Writing about Bruce Bickford‘s stop-motion animated short, Prometheus’ Garden, is challenging. It’s a work of such singular visual expression that words are largely inadequate to explain what a viewer should expect to see. Some terms can evoke the animated short film’s look and feel – surreal, hallucinatory, dream-like, nightmarish – and they would be accurate enough without capturing any of the film’s specificity. It is far easier, and probably more meaningful, to attempt to describe the potential audience for the film than the film itself.
To begin, potential viewers should be open-minded about the uses of animation. Prometheus’ Garden does not have a linear narrative but is grounded in themes of violence and destruction, matched by those of transformation and regeneration. For example, in one sequence, a group of men with rifles mow down a line of unarmed forest people. As the dead bodies and their viscera disappear into the ground, plants sporting strange pods capable of sparking transmogrification emerge from the soil.
In another, men who turn into beasts have their appetites sated by a pizza made from touching others with a paintbrush. The film is full of graphic violence, followed by some kind of life-affirming change. It is weird and complicated and well beyond the scope of the animated “family films” that fill the multiplexes on a regular basis.
Bickford’s 28-minute short similarly violates the aesthetic norms set by the hyperreal computer animation typified by Pixar’s films. Whereas the artists at Pixar produce animated figures and landscapes that aspire to make viewers forget, or disbelieve, that they are watching constructed images, Bickford’s figures and landscapes look exactly like what they are: clay, batting, tin foil. Both forms have virtues, but Prometheus’ Garden runs against the current grain in American animation.
Interestingly, both types of animation are at least partly formal exercises, with one trying to see how far digital media can be pushed in the direction of, and even past, the perceptions of everyday visual realities and the other more motivated by what different transformations of clay might look like, regardless of how much they defy mundane experience, or perhaps the point is to step outside of that world in the first place.

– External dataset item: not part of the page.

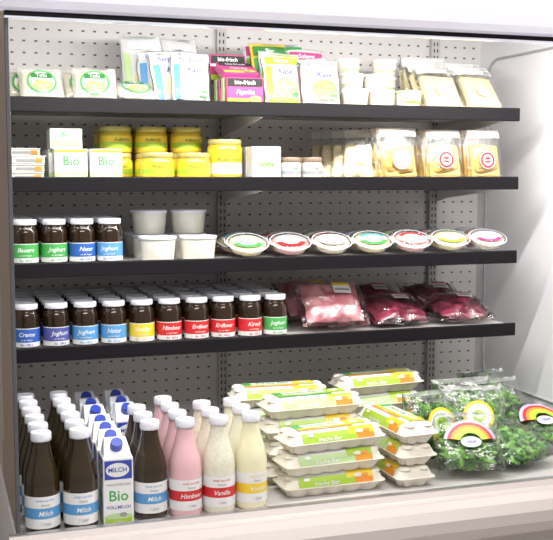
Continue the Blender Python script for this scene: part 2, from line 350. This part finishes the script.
def flow_pack(W, H, T, base, head, txt, pic, body2='white', seed=0, acc='sky'):
    b = MB(); yf = b.pillow(W, H, T, base, 14, 0.0055, seed, p=5, e=0.7); b.pillow(W*1.04, H*1.02, T*1.15, 'film', 16, 0.0065, seed, p=5, e=0.7)
    f1 = lambda x, z: yf(x, z, 0.0028); f2 = lambda x, z: yf(x, z, 0.0038)
    b.rect(-W*0.46, W*0.46, H*0.80, H*0.95, f1, head); b.text(txt, W*0.18, 0, H*0.872, f2, 'white' if head != 'white' else 'indigo')
    b.rect(-W*0.46, -W*0.30, H*0.05, H*0.76, f1, acc)
    b.disc(W*.08, H*0.33, W*0.34, H*0.22, f1, pic); b.text('Käse', W*0.22, W*.08, H*0.66, f1, 'indigo', shear=0.3)
    b.rect(W*.22, W*.42, H*0.10, H*0.24, f2, 'dgreen', 2)
    if body2 != 'white': b.rect(-W*0.44, W*0.44, H*0.02, H*0.14, f2, body2)
    b.text('g.t.S. 150 g', W*0.09, -W*.05, H*0.07, f2, 'grey')
    return b.mesh('sliced_cheese_pack')
def sausage_box(txt='Paprika', top='slot', side='magenta'):
    b = MB(); W, D, H = 0.118, 0.028, 0.085
    b.rbox(W, D, H, 0.002, side, c=(0,0,H/2)); y = flat(-D/2-0.0006); y2 = flat(-D/2-0.0013)
    b.rect(-W*.48,W*.48,H*.66,H*.96,y,top,1); b.text('bio-frisch',0.018,0,H*.81,y2,'white'); b.rect(-W*.48,W*.1,H*.04,H*.24,y,'lime',1)
    b.text(txt,0.020,0,H*.46,y,'white',shear=0.3); b.disc(W*.28,H*.2,0.02,0.012,y2,'foodpic')
    b.rect(-W*.48,W*.48,-D*.45,D*.45,flat(-H-0.0006),'lime',1,Matrix.Rotation(R(-90),4,'X'))
    return b.mesh('spread_box')
def fruit_pouch(pic, seed):
    b = MB(); W, H, T = 0.13, 0.108, 0.03
    yf = b.pillow(W, H, T, 'film_milky', 14, 0.006, seed, p=4); b.pillow(W*0.84, H*0.84, T*0.8, 'palecheese', 12, 0.002, seed, p=5, z0=H*0.08)
    f1 = lambda x, z: yf(x, z, 0.0015); f2 = lambda x, z: yf(x, z, 0.0027); f3 = lambda x, z: yf(x, z, 0.0037)
    b.disc(0,H*.45,W*.34,H*.38,f1,'white'); b.disc(0,H*.45,W*.34,H*.38,f2,'green',r0=0.86); b.disc(0,H*.33,W*.24,H*.18,f2,pic); b.rect(-W*.24,W*.24,H*.56,H*.72,f2,'dgreen'); b.text('Tofu',0.017,0,H*.64,f3,'white')
    return b.mesh('tofu_pouch')
def oval_tray(lab, lab2, txt, cont):
    b = MB(); sx, sy = 1.0, 0.74; r = 0.070
    b.lathe([(0.0001,0),(r*0.78,0),(r*0.82,0.004),(r*0.90,0.024),(r,0.0245),(r,0.026)], 'film', 32, None, sx, sy)
    b.lathe([(0.0001,0.002),(r*0.75,0.002),(r*0.86,0.022),(r*0.82,0.0235),(0.0001,0.0242)], cont, 32, None, sx, sy)
    b.lathe([(r,0.0262),(r*0.93,0.0268),(r*0.90,0.0292),(0.0001,0.0296)], 'film', 32, None, sx, sy)
    b.lathe([(r*1.005,0.0248),(r*1.005,0.0272),(r*0.96,0.0274)], 'lid_white', 32, None, sx, sy)
    Q = Matrix.Rotation(R(-90), 4, 'X'); y = flat(-0.0302); y2 = flat(-0.0308); y3 = flat(-0.0314)
    b.disc(0,0,r*0.74,r*sy*0.62,y,'white',M=Q,seg=28)
    b.disc(0,0,r*0.74,r*sy*0.62,y2,lab,M=Q,r0=0.62,seg=28,a0=R(195),a1=R(345))
    b.disc(0,0,r*0.74,r*sy*0.62,y2,lab2,M=Q,r0=0.72,seg=28,a0=R(25),a1=R(155))
    b.text(txt,0.019,0,r*0.02,y3,'grey',M=Q,shear=0.3)
    return b.mesh('oval_cheese_tray')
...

Prometheus’ Garden will intrigue anyone looking for animated work that creates an alternate reality, a way of seeing the world that is visually and substantively different from the one most people inhabit during their waking hours. The “real” one sees in the film is related to ideas and feelings, not how closely people, places, and things hew to their “actual” appearances.
Viewers should expect to be almost constantly aware that human hands have made what they are watching, including one person’s set of hands. While this produces a certain distance from the audience, it does not necessarily result in detachment. The intellectual and emotional experience of watching this film is an odd mix of immersion and withdrawal.
The original music for Prometheus’ Garden is heavily electronic and discordant, underlining the dual sense of being drawn in and held at a distance by the film. The Bright Eye Pictures DVD includes an alternate soundtrack that is analog, in sound at least, and more evocative of discovery and adventure than of violence and fearfulness.
The DVD also includes an impressionistic documentary about the making of Prometheus’ Garden and a trailer for Brett Ingram’s documentary about Bickford, Monster Road (2005).
Also on the disc is a commentary from Bickford. As with the short doc on the DVD and the longer documentary that viewers must acquire separately, the track shows the animator to be a soft-spoken and independent-minded creator. His comments on Prometheus’ Garden are an interesting aggregation of play-by-play, interpretation, and technical information.
Normally, play-by-play type tracks are ones I would assume avoid. Still, in this case, there is interesting information about the artist’s understanding of his figures and themes (it isn’t, for example, self-evident that certain figures are “mercenaries” and others are “Vikings”, but to Bickford, they are). At the same time, it’s refreshing to hear a filmmaker simply say that there are things on screen that are essentially inexplicable or simply weird. Bickford’s clear sense of identification with his characters and figures is another intriguing quality of his commentary.
The DVD does a fine service in its presentation and extension of the film, but Prometheus’ Garden is hardly for everyone. If it is for you, you might wish that Bright Eye Pictures simply packaged Monster Road with Bickford’s original work.